Coniagui et Bassari, pauvres cultivateurs, se préoccupent plus de pluie que d'or. Les Fula, pasteurs dont la richesse se mesure en boeufs, se soucient moins de la fertilité des champs. Les conceptions des Fulakunda semblent participer des deux. précédentes. Celles des Susu sont proches de celles des Malinké. C'est chez ceux-ci qu'on est le mieux renseigné sur Ninkinanka. Peut-être est-ce à partir des Malinké que la croyance du serpent s'est répandue à travers la Guinée. De nombreux informateurs l'ont affirmé à Mme Appia.
Celle-ci a noté aussi l'existence de Sogolo à Boké, à Bofa, à Forécariah. Mes informateurs me l'ont signalé chez les Malinké, les Coniagui (Pararao), sous une forme bien différente de boule de feu chez les Fula du Futa (Sogolo).
Une forme de Fato chez les Coniagui, rappelle singulièrement le Bildal des Fulakunda ? Ngote, lui aussi, semble avoir un grand rayonnement.
Tous ces animaux fabuleux mériteraient au même titre que Ninkinanka une étude approfondie.

Où est né le python puissant qu'il est bon d'avoir pour ami, mais qu'il faut bien vite essayer de berner ?
Ninkinanka le python peut se transformer en être humain, vit dans les cavernes pleines de richesses, se confond avec l'arc-en-ciel ou le bélier, est lié au figuier, distribue l'or et retient l'eau, est une figure connue de la terre entière. Figuier, eau et or sont partout symboles de fécondité. Ch. Autran 11, dans son Epopée Indoue, parcourt « l'ample royaume des Nagas », qui s'étend sur tous les continents, à travers la plupart des populations agricoles. Les représentations même du serpent varient peu, de quetzelcoalt au dragon chinois, en passant par le serpent céleste du Dahomey. Jung 12 l'explique ainsi :
« De telles chimères grouillent dans nos imaginations, dans les âmes qui sont la source de toute mythologie…. Ces représentations… étant inhérentes à tout le genre humain : il n'est de tribu, de peuple ou de race où l'on ne puisse en relever la présence. Nous rencontrons ici une couche psychique commune à tous les humains faite chez tous de représentations similaires qui se sont concrétisées au cours des âges dans le mythe, couche que j'ai appelée pour cela l'inconscient collectif. »

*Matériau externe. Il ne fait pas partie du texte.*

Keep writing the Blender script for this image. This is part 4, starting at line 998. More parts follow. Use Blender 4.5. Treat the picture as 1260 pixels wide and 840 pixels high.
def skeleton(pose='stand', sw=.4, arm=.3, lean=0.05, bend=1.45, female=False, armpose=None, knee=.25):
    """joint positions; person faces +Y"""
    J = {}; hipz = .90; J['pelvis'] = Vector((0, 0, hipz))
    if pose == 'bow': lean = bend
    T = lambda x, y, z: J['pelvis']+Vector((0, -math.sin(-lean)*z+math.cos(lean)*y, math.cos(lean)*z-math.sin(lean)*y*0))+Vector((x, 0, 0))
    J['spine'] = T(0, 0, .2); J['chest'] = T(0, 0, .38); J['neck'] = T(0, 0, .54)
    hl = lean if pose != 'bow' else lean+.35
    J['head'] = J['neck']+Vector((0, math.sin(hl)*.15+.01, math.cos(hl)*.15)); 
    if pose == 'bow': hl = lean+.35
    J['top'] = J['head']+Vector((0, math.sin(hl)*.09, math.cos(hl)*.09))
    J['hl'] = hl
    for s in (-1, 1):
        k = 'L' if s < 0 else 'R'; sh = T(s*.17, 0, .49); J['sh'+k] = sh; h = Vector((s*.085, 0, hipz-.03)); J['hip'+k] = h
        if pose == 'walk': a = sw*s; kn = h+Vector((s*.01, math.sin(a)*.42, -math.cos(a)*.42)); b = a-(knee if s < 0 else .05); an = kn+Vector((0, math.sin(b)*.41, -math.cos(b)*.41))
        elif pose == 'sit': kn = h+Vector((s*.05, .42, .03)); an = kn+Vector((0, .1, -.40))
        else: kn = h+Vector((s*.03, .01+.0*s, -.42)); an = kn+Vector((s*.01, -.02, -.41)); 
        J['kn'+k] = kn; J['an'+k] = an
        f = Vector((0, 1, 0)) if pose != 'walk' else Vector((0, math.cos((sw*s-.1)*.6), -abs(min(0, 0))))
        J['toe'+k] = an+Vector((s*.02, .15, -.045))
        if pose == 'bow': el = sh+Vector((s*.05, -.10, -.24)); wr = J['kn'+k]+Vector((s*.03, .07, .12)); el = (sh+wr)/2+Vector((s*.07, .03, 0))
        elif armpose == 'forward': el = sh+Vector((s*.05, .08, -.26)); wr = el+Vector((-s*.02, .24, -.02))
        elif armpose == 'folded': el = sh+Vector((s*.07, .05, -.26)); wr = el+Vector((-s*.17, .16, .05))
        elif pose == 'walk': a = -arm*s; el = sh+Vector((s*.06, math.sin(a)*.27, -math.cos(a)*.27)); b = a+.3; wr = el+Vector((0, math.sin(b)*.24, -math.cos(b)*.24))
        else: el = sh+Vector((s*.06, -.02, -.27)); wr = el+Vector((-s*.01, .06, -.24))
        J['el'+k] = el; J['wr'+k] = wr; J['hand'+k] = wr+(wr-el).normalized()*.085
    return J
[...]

De nombreux traits de la personnalité de Ninkinanka et de ses aventures, nous éloignent eux aussi de la seule mythologie africaine.
Le père faible et sans idée personnelle, la couleur blanche, dorée, argentée, brillante et lumineuse du serpent, l'oiseau favorable à la bonne, terminaison du récit : gardien ou messager, les palais apparus grâce à des paroles magiques et les chambres secrètes contenant des trésors; le mariage final de la jeune beauté, les sept clés ouvrant les sept portes; la lutte du héros contre l'affreux serpent analogue à nos dragons;. tout ceci ne se retrouve-t-il pas dans les contes de fées qui ont bercé notre enfance ?
Tous ces symboles ont une signification valable pour l'univers tout entier, correspondant peut-être à des degrés définis dans l'évolution de chaque groupe humain. Les aventures du chasseur qui délivre une région de l'affreuse servitude dans laquelle elle vit par rapport au serpent maître du puits, ne nous fait-elle pas souvenir du Minotaure terrorisant la Crète, et le petit frère qui débarrasse le monde du génie des montagnes, n'est-il pas l'ancêtre de Saint-Georges, vainqueur du dragon ?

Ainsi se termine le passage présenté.